Мальчика начинали травить, загоняли в угол. Наконец, ставили к стенке, отделяли ото всех, как зверька в загоне. С Кольки снимали красный галстук. В масштабах нашей школы это был гражданский суд, высшая мера наказания, казнь. В гробовой тишине звучал сухой перестук пионерво- жатиных пальцев по столу, а в ответ ему возникала и разрасталась гнетущая и тревожная дробь барабана. Она доводила до дрожи, до мурашек по спине. Барабан апеллировал к нашей «аффективной памяти». В школьном сюжете всплывал опыт страны, пережившей фашизм и не могущей отделаться от гибельного барабанного боя. Все это было сыграно не на уровне слов, а на уровне ритмов, броунова движения актеров, той самой «бледной серы», которую Эфрос, подобно автору «Ночного кафе», начал добывать из воздуха нашей жизни.
В 1964 году, под занавес хрущевского десятилетия, власть совершила два крупных просчета: открыла дверь на Таганку Юрию Любимову, а также по неизвестным причинам позволила Анатолию Эфросу возглавить Театр имени Ленинского комсомола. Три быстрых года завершили формирование Эфроса-художника, стали переломными в его биографии, так же как и в биографии современной сцены.
Напомню, что в ленкомовские годы Эфроса на сцене «Современника» играют «Традиционный сбор» и «Обыкновенную историю», пытаются понять пути и перепутья русской революции. В эти же годы на Таганке создается театр открытого «социального жеста», в котором актеры приучаются к «монтажу аттракционов» и возможности работать вне советской пьесы. Товстоногов рядом с Ефремовым и Любимовым, и часто в полемике с ними, продолжает исследовать механику русской жизни и делает это на материале чеховских «Трех сестер» и горьковских «Мещан».

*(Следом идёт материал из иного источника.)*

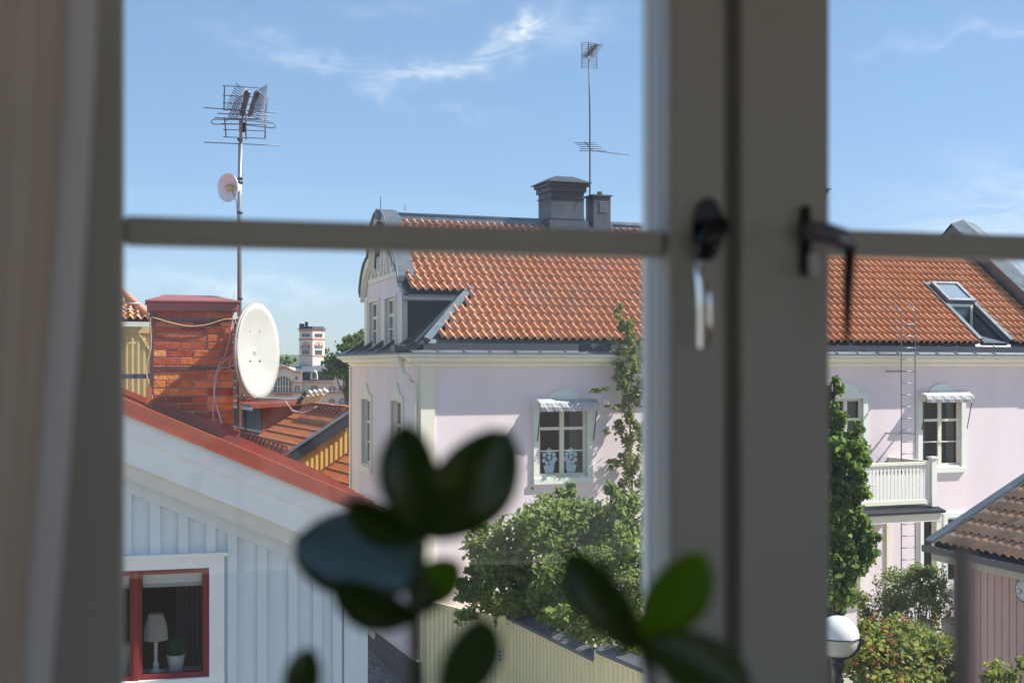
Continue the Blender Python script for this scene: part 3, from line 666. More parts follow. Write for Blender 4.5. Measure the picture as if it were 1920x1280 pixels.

Три ленкомовских сезона Эфроса стали едва ли не высшей точкой этого общего процесса. Злоба дня и предчувствие будущего обрели в его спектаклях обостренно-личное звучание. Режиссер резко сместил социальный фокус, направленный на общество, и стал рассказывать, в сущности, только об одном: о положении художника в этом обществе. Ставил ли он чеховскую «Чайку», булгаковского «Мольера», арбузовского «Бедного Марата» или пьесу Эдварда Радзинского «Снимается кино», он рассказывал о себе.
Незадолго до того на Первом Московском кинофестивале (1961) главный приз получил фильм Федерико Феллини «Восемь с половиной». Лирическая исповедь Феллини поразила москвичей, но то была исповедь западного художника, которому, так сказать, по штату было это положено. Спектакли Эфроса не поражали, а оглоушивали. Часто это были не спектакли, а обжигающие признания, в которых изливалась душа современного художника. То, что художник стал представительствовать от общего имени, то, что его самочувствие перестало быть его личным делом, а стало вдруг общезначимым, придавало всему искусству театра новую интонацию. Эфрос превратил Ленком в новый театральный «храм», и Москва немедленно стала протаптывать к этому храму дорогу.